The technology industry has a tendency of over-promising and over-hyping; exaggerated market sizes, revenues, and growth figures certainly play a part in that. It’s been said that statistics can hide just as much as they reveal.
Even so, that doesn’t mean that they can’t reveal a great deal if used properly. Instead of blindly throwing around big numbers regarding the Metaverse, why don’t we dive into the reasoning that researchers used to determine the projected growth or review numbers of the past that are fact? To begin, we’ll break down a recent report called Metaverse and Money from Citi’s GPS group to better understand the projected growth of the Metaverse.
Citi Metaverse Report Model
First, the result: The authors of the report believe that the total addressable market (TAM) of the Metaverse will be $8 to $13 trillion per annum by 2030. They arrive at this estimate by first determining what fraction of the broader economy is occupied by the digital economy, and then what fraction of the digital economy will be the Metaverse.
The researchers applied a 3.5% annual global GDP growth rate, provided by the IMF, to the current global GDP value, estimating the broader economy to be about $130 trillion by 2030. Several studies from the consultancy group Oxford Economics and the World Bank have determined that the digital economy represents between 20% to 25% of the broader economy by 2030.
Then, Citi estimated the size of the Metaverse compared to the digital economy. They did this by modeling the Metaverse revolution by the smartphone revolution, recalling that only seven years after the release of the iPhone, smartphones represented one-third of the overall mobile phone market.
The only issue with this model is that it might be more suitable for predicting the XR hardware market rather than the entire Metaverse. Since the Metaverse is more than just a hardware revolution, it might better resemble media revolutions like the 2D Internet, which unfolded in a different way than smartphones, for example. To tackle this issue, I’ll also include numbers on the Internet revolution to see if we can apply them to the Metaverse.
To arrive at its $8 to $13 trillion market size estimate, Citi assumes a broad, device-agnostic definition of the Metaverse. But if we were to take a narrow definition, say by measuring the market size of AR and VR hardware alone, we could estimate a $1 to $2 trillion Metaverse market cap by 2030. Given the number of Internet users today — continuing our current 4% annual growth rate and cutting 25% off the final user base who might not have access to 5G and high-speed broadband necessary to access the Metaverse — we arrive at 900 million to 1 billion XR users by 2030.

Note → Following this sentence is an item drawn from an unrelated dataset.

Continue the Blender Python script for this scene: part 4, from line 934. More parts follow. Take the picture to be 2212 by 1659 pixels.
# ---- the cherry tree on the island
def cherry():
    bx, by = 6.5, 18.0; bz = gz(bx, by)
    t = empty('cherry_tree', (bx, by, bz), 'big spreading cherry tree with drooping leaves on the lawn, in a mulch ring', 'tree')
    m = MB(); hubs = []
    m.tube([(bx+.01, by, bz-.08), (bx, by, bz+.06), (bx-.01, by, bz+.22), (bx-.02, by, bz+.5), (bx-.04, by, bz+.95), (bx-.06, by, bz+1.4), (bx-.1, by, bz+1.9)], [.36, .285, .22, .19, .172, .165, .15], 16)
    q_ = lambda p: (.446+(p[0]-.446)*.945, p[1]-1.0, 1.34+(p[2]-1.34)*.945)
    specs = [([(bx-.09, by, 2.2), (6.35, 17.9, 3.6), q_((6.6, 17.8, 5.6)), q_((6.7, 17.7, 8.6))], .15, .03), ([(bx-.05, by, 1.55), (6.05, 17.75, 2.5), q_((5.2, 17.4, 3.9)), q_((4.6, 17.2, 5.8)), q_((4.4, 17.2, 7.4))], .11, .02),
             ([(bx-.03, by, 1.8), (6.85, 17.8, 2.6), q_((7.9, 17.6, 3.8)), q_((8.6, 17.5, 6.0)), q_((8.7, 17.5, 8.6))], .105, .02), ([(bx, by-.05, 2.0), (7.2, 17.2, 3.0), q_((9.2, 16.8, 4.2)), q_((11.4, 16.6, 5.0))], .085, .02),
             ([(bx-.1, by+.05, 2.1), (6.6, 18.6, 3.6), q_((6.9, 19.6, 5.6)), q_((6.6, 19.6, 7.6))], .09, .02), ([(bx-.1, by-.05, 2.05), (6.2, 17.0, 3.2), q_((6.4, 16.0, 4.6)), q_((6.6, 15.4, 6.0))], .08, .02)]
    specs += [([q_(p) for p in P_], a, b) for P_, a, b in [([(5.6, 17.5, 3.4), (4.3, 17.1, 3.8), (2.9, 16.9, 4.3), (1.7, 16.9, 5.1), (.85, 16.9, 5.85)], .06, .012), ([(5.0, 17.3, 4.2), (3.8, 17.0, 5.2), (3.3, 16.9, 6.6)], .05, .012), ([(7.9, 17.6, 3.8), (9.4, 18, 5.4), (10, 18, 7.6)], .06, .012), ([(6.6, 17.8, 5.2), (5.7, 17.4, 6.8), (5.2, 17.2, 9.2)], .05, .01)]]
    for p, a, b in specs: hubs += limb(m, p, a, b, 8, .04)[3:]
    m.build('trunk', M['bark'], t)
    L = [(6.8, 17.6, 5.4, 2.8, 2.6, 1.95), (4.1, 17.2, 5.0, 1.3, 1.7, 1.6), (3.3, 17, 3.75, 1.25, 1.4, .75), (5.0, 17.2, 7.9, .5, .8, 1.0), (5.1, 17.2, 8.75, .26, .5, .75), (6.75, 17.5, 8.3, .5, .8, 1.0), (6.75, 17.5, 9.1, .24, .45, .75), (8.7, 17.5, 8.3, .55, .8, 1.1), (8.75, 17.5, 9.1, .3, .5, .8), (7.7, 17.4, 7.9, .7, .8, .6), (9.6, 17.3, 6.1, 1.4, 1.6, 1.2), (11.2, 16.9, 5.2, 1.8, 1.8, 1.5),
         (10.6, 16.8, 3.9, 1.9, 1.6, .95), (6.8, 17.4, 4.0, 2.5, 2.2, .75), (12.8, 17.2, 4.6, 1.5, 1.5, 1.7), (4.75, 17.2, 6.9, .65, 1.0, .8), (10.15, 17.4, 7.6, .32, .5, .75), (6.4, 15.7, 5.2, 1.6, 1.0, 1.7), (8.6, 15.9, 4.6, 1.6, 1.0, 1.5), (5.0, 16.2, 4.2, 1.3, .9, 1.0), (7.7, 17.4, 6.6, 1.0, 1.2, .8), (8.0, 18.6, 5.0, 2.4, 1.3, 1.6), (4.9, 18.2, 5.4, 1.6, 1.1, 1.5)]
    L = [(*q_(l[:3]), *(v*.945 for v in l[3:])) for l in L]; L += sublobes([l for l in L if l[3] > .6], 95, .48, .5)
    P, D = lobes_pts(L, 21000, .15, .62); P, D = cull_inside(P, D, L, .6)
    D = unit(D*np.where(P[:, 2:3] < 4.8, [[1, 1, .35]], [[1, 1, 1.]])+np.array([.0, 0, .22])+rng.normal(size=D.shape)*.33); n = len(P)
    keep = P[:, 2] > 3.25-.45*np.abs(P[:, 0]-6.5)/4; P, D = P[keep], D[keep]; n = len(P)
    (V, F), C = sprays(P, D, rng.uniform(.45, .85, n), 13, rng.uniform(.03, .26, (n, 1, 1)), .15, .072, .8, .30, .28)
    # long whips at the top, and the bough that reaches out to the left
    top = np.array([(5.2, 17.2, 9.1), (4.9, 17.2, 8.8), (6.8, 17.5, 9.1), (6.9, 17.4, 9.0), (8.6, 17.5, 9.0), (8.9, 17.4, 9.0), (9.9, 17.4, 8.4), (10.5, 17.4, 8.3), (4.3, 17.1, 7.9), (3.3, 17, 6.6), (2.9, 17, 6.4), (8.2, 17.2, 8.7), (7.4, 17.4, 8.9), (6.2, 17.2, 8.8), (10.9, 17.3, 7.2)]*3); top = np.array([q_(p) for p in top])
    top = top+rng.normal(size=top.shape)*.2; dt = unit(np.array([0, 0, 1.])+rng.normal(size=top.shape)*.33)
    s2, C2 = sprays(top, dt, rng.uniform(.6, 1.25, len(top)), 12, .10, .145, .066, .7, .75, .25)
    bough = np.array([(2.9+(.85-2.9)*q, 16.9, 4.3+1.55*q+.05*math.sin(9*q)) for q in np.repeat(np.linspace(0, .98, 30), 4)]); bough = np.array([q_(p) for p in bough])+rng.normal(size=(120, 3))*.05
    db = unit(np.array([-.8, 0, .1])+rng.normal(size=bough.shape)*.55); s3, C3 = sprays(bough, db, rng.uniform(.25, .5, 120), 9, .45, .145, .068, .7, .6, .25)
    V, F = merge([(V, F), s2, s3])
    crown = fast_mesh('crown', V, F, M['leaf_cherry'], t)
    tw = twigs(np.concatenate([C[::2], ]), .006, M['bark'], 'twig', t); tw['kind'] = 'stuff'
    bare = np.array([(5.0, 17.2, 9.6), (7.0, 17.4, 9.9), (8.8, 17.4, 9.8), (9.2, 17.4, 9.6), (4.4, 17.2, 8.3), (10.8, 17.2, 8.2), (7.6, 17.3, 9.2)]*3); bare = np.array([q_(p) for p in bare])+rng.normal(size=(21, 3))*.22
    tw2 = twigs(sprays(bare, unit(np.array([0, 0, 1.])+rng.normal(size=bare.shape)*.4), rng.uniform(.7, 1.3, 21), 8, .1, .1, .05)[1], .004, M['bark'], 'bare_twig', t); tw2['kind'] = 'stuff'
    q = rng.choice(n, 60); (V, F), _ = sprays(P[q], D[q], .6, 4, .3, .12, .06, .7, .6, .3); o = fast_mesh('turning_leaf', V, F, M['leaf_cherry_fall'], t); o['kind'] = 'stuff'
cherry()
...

To understand where this prediction comes from, take a look at the graph above, which shows that global smartphone sales increased roughly by a factor of 10 within a decade of the launch of the iPhone (often considered to be the birth of the smartphone industry). We are likely to see a similar curve for consumer AR glasses, the first ones of which might enter the market by 2024 or 2025. In terms of this graph, we are still at pre-2007 levels of revenue for XR hardware. By 2035 at the latest, the market will have factored by 10 and there will be at least 1 billion users.
If we assume a broader, device-agnostic definition of the Metaverse, its growth might more closely resemble that of the Internet. In many ways, the Metaverse is the next iteration of the Internet. The markets and cultures surrounding them share many similarities, and many of the companies that achieved their size through the 2D Internet revolution are trying to pivot now.
Proto-Metaverse and the Gaming Industry
What about proto-Metaverses like Fortnite or Meta’s social VR platform Horizon Worlds? In terms of users, there’s a lot of variation here. Horizon Worlds has hit 300,000 total users since starting in early December 2021, an embarrassingly low number compared to the 220 million monthly users of Roblox, the hundreds of millions of Netflix subscribers, and nearly 3 billion users of the company’s main platform, Facebook. Granted, Meta is primarily an advertising company, but if they want to continue pouring billions into Zuckerberg’s ads-based, closed-system version of the Metaverse, they need to step up their game.
And please, for your own good, don’t do another Superbowl ad.
Another interesting side note: Travis Scott reportedly grossed $20M for his 2020 concert within Fortnite, Epic Games’ proto-Metaverse that also made over $9 billion within two years of operation. This is a hefty upgrade from the typical $600,000 to $1.2 million he made per in-person performance during his 2019 tour for Astroworld. The biggest physical venue he attended held a little over 17,000 fans, versus the 12.9 million that participated in the Fortnite one.
Finally, there’s the video games industry as a whole. Not only are games the closest thing we have now to the Metaverse, but the industry will be redefined with ever-improving XR hardware and have a knock-on effect on all other industries, too. The Metaverse will grow out of and alongside gaming, an industry that is already bigger than the film and music industries…combined.